As before, there are too many characters for each to be developed sufficiently, but even with more of them this is handled far better than in the first film. One of the new ones is Nightcrawler (Alan Cumming), who's at the center of the first big action/effects sequence as he bounces around the White House trying to assassinate the president. He's a German (wi' a wee bit o' Scot in him) circus acrobat who can fade into a blue blur and reappear somewhere else.

The closet is referenced when Nightcrawler asks shape-shifting Mystique (Rebecca Romijn-Stamos), "Why not stay in disguise all the time, look like everyone else?" and she replies, "Because I shouldn't have to." It may remind you of Bringing Down the House, when Steve Martin asks Queen Latifah why she doesn't, in effect, speak more white, and she says it's not who she is.

Wolverine returns to Xavier's School for Gifted Youngsters after a scouting mission (which he's botched, as it turns out) to find himself the third point of two romantic triangles.

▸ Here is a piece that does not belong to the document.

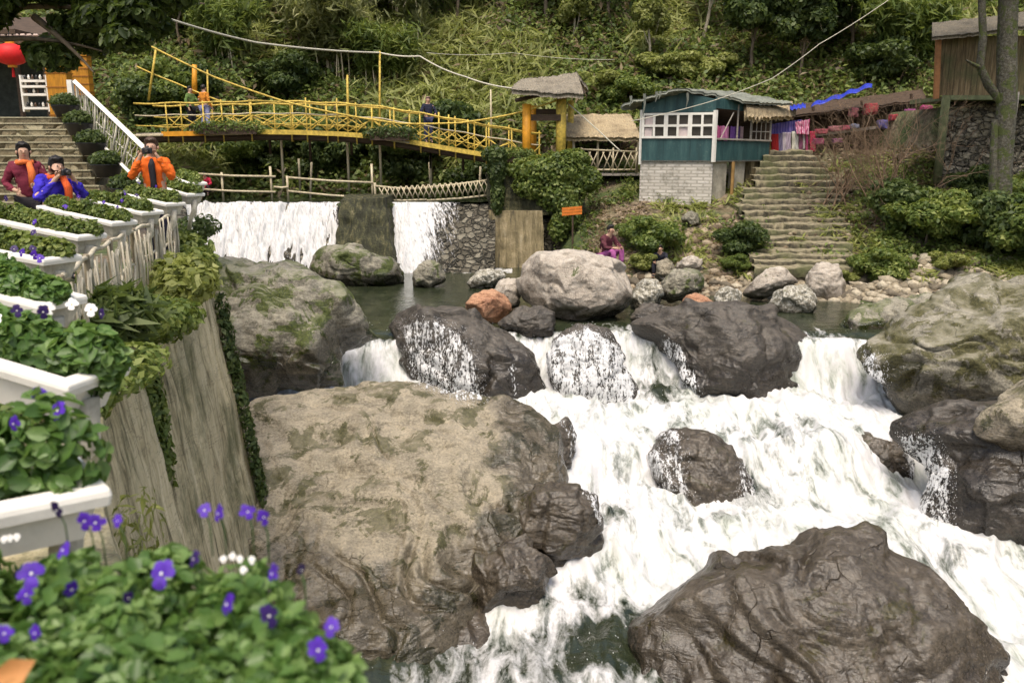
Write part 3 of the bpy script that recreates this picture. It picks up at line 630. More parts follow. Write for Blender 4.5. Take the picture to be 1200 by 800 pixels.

He was already over Rogue (Anna Paquin), so he'll leave her to Bobby Drake/Iceman (Shawn Ashmore), if they can ever figure out how to do anything without killing each other. (How do mutants make love? Very carefully.)

Still drawn to Wolverine is telepathic Jean Gray (Famke Janssen), the only mutant without a nickname, who has taken up with Cyclops (James Marsden).

Storm (Halle Berry), the weather wench, is back too, and the latest addition is Pyro (Aaron Stanford), who "can manipulate fire (but not) create it."

Xavier is able to keep track of all the world's mutants through a machine called Cerebro, which looks like a planetarium projecting people instead of stars. This is what Stryker is after, with the help of his mutant assistant, Yuriko Oyama/Deathstrike (Kelly Hu). He overpowers Magneto in his plastic cell (which makes Hannibal Lecter's look like an egg crate) and gets information from him.

Magneto escapes his prison and hooks up temporarily with Xavier and his mutants against the threat Stryker represents to all of them. Stryker's forces launch an all-out assault on Xavier's school but are only able to round up half a dozen kids. Everyone else escapes and returns the visit, attacking Stryker's underground headquarters in an overlong, unfocused climax in which, as they say during sweeps, "One of their own will die."

X2 isn't perfect, but it gets so much more right than X-Men did I'm already looking forward to--- what will it be? Someone's already done XXX.